Sturgess endorses cleaning the Cathedral but said some Pittsburgh buildings look better in black. She cites Trinity Cathedral, Downtown, as an example.

“The sandstone has absorbed all the Pittsburgh soot and grime since the building was constructed in 1870 and has turned a rich velvety black,” she said of Trinity Cathedral. “It’s a wonderful contrast to the neighboring buildings clad in terra cotta.”

Cleaning the Cathedral of Learning will help preserve it, said Angelique Bamberg, the city’s historic preservation planner. The Cathedral was built to last 300 years.

“Soot is not good for masonry,” Bamberg said. “It’s pollution, dirt and grime that has built up over many years from many sources.”

She said Pitt would have to apply to the Historic Review Commission to remove the dirt, but the panel routinely approves such requests.

The Cathedral of Learning, named by a draftsman, was built between 1926 and 1937 under then-Chancellor John Bowman. He wanted to construct the biggest classroom building in the world as a symbol of aspiration for Pittsburgh’s working class, said architecture historian Walter C. Kidney.

“They could go to the University of Pittsburgh, get an education and improve their life,” he said.

Although the Mellons donated the 14-acre site, 97,000 schoolchildren anted up a dime each to help pay for construction. The building was built from Indiana limestone and a steel frame encased in concrete.

The 42-story building houses 2,000 classrooms and occupies 9 million cubic feet of space.

The Cathedral, Kidney said, is bigger than the Great Pyramid of Giza. That pyramid sits on 13 acres and is 450 feet tall.

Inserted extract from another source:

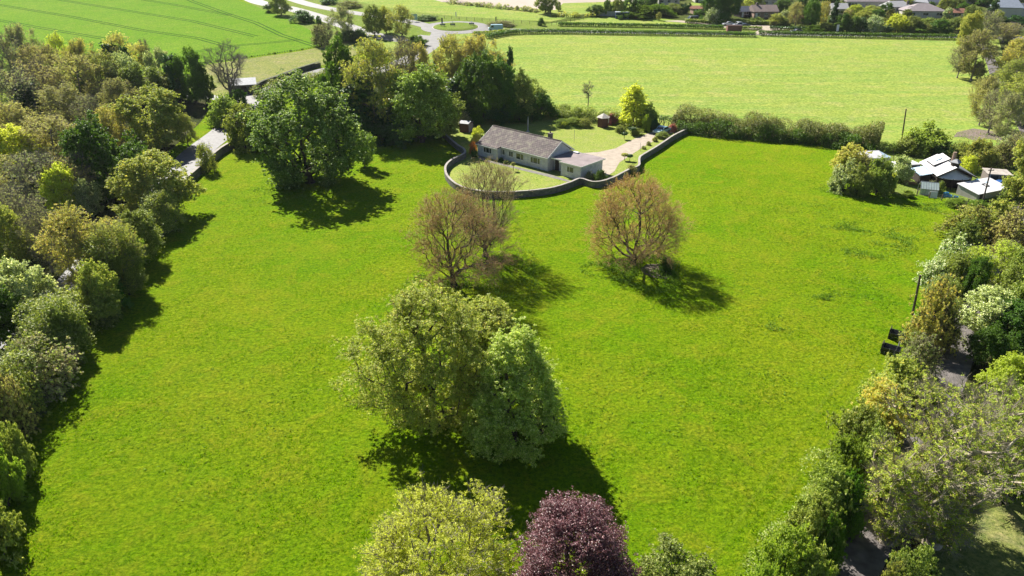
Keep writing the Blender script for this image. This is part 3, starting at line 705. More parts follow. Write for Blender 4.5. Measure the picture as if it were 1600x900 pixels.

The Cathedral occupies 14 acres and rises 535 feet.

Pitt has a lot of scrubbing to do.

The university tested different methods for removing the dirt. Pitt decided against acids because they could etch the metal, and the runoff could kill grass and other vegetation.

Sandblasting also is taboo, Bamberg said. It can erode the surface of the masonry, damage the mortar that binds the blocks and erase ornamental carvings.

Pitt tested baking soda on the building and liked the results.

“It’s a mild abrasive,” Guzman said. “That’s why it works on teeth.”

A section of the building that has been cleaned reveals the tan limestone with orange streaks of iron, and silver aluminum panels that had been hidden by the soot.

No work will start on the building’s exterior until Pitt raises the $3.5 million it will cost to clean it, Guzman said.

Al Novak, interim vice chancellor of institutional advancement, and his staff are brainstorming ways to raise the money that harken back to the campaign for the building’s construction.

One popular idea is giving Pitt’s 200,000 living alumni a chance to clean a part of the building. But Pitt hasn’t decided how much an alum would have to give and what size of spot they would get to clean.

Another idea is trying to figure out what the students’ dimes from the Depression would be worth in today’s dollars and asking for that amount now.

“It’s such an inspiring story,” Novak said. “We want to do that first story justice.”